- **Source material**
* start *

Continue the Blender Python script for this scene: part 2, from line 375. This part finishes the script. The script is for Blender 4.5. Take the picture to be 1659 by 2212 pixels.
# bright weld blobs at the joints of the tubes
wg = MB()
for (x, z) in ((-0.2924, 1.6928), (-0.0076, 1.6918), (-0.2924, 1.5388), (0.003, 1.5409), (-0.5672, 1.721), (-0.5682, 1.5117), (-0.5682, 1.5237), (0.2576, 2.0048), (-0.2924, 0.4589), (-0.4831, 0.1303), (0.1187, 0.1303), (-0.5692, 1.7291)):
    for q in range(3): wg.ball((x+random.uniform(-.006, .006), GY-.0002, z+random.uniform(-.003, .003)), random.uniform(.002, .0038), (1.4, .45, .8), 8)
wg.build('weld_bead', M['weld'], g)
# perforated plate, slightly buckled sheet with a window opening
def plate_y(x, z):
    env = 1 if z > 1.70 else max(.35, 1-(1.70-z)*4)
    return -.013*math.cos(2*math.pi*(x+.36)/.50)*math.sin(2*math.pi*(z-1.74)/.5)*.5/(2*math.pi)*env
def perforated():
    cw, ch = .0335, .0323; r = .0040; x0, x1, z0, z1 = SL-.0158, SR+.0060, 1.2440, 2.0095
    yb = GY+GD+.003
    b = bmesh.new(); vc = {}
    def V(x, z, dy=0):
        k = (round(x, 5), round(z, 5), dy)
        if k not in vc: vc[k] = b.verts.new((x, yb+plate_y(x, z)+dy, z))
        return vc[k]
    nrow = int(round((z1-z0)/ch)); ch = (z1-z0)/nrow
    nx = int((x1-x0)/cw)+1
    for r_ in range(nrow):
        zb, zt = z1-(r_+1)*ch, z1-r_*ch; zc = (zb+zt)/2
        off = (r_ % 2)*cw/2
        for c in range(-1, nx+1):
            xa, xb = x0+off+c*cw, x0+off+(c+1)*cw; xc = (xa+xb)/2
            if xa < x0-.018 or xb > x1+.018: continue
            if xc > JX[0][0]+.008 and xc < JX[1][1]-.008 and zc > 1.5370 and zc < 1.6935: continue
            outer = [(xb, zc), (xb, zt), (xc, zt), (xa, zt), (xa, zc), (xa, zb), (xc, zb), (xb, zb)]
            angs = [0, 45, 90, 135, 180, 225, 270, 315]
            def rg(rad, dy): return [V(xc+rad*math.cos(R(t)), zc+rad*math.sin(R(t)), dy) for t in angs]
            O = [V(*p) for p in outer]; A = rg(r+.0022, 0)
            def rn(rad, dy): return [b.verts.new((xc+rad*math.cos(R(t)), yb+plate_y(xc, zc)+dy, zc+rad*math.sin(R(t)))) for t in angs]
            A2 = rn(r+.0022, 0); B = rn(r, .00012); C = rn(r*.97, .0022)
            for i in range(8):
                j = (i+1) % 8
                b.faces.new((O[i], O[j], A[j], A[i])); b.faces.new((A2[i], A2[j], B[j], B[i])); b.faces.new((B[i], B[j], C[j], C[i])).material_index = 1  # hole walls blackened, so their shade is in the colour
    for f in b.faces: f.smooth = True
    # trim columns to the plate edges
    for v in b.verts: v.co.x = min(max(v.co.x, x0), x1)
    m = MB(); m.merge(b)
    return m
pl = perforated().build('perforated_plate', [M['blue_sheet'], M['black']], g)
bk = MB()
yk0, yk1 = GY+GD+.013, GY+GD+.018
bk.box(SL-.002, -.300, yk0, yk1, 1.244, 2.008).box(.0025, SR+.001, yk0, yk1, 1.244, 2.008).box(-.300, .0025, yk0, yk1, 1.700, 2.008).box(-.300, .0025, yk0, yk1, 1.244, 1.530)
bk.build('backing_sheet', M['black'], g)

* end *

- **The request**
Repeat the material from above exactly, word for word.

- **Exercise result**
Continue the Blender Python script for this scene: part 2, from line 375. This part finishes the script. The script is for Blender 4.5. Take the picture to be 1659 by 2212 pixels.
# bright weld blobs at the joints of the tubes
wg = MB()
for (x, z) in ((-0.2924, 1.6928), (-0.0076, 1.6918), (-0.2924, 1.5388), (0.003, 1.5409), (-0.5672, 1.721), (-0.5682, 1.5117), (-0.5682, 1.5237), (0.2576, 2.0048), (-0.2924, 0.4589), (-0.4831, 0.1303), (0.1187, 0.1303), (-0.5692, 1.7291)):
    for q in range(3): wg.ball((x+random.uniform(-.006, .006), GY-.0002, z+random.uniform(-.003, .003)), random.uniform(.002, .0038), (1.4, .45, .8), 8)
wg.build('weld_bead', M['weld'], g)
# perforated plate, slightly buckled sheet with a window opening
def plate_y(x, z):
    env = 1 if z > 1.70 else max(.35, 1-(1.70-z)*4)
    return -.013*math.cos(2*math.pi*(x+.36)/.50)*math.sin(2*math.pi*(z-1.74)/.5)*.5/(2*math.pi)*env
def perforated():
    cw, ch = .0335, .0323; r = .0040; x0, x1, z0, z1 = SL-.0158, SR+.0060, 1.2440, 2.0095
    yb = GY+GD+.003
    b = bmesh.new(); vc = {}
    def V(x, z, dy=0):
        k = (round(x, 5), round(z, 5), dy)
        if k not in vc: vc[k] = b.verts.new((x, yb+plate_y(x, z)+dy, z))
        return vc[k]
    nrow = int(round((z1-z0)/ch)); ch = (z1-z0)/nrow
    nx = int((x1-x0)/cw)+1
    for r_ in range(nrow):
        zb, zt = z1-(r_+1)*ch, z1-r_*ch; zc = (zb+zt)/2
        off = (r_ % 2)*cw/2
        for c in range(-1, nx+1):
            xa, xb = x0+off+c*cw, x0+off+(c+1)*cw; xc = (xa+xb)/2
            if xa < x0-.018 or xb > x1+.018: continue
            if xc > JX[0][0]+.008 and xc < JX[1][1]-.008 and zc > 1.5370 and zc < 1.6935: continue
            outer = [(xb, zc), (xb, zt), (xc, zt), (xa, zt), (xa, zc), (xa, zb), (xc, zb), (xb, zb)]
            angs = [0, 45, 90, 135, 180, 225, 270, 315]
            def rg(rad, dy): return [V(xc+rad*math.cos(R(t)), zc+rad*math.sin(R(t)), dy) for t in angs]
            O = [V(*p) for p in outer]; A = rg(r+.0022, 0)
            def rn(rad, dy): return [b.verts.new((xc+rad*math.cos(R(t)), yb+plate_y(xc, zc)+dy, zc+rad*math.sin(R(t)))) for t in angs]
            A2 = rn(r+.0022, 0); B = rn(r, .00012); C = rn(r*.97, .0022)
            for i in range(8):
                j = (i+1) % 8
                b.faces.new((O[i], O[j], A[j], A[i])); b.faces.new((A2[i], A2[j], B[j], B[i])); b.faces.new((B[i], B[j], C[j], C[i])).material_index = 1  # hole walls blackened, so their shade is in the colour
    for f in b.faces: f.smooth = True
    # trim columns to the plate edges
    for v in b.verts: v.co.x = min(max(v.co.x, x0), x1)
    m = MB(); m.merge(b)
    return m
pl = perforated().build('perforated_plate', [M['blue_sheet'], M['black']], g)
bk = MB()
yk0, yk1 = GY+GD+.013, GY+GD+.018
bk.box(SL-.002, -.300, yk0, yk1, 1.244, 2.008).box(.0025, SR+.001, yk0, yk1, 1.244, 2.008).box(-.300, .0025, yk0, yk1, 1.700, 2.008).box(-.300, .0025, yk0, yk1, 1.244, 1.530)
bk.build('backing_sheet', M['black'], g)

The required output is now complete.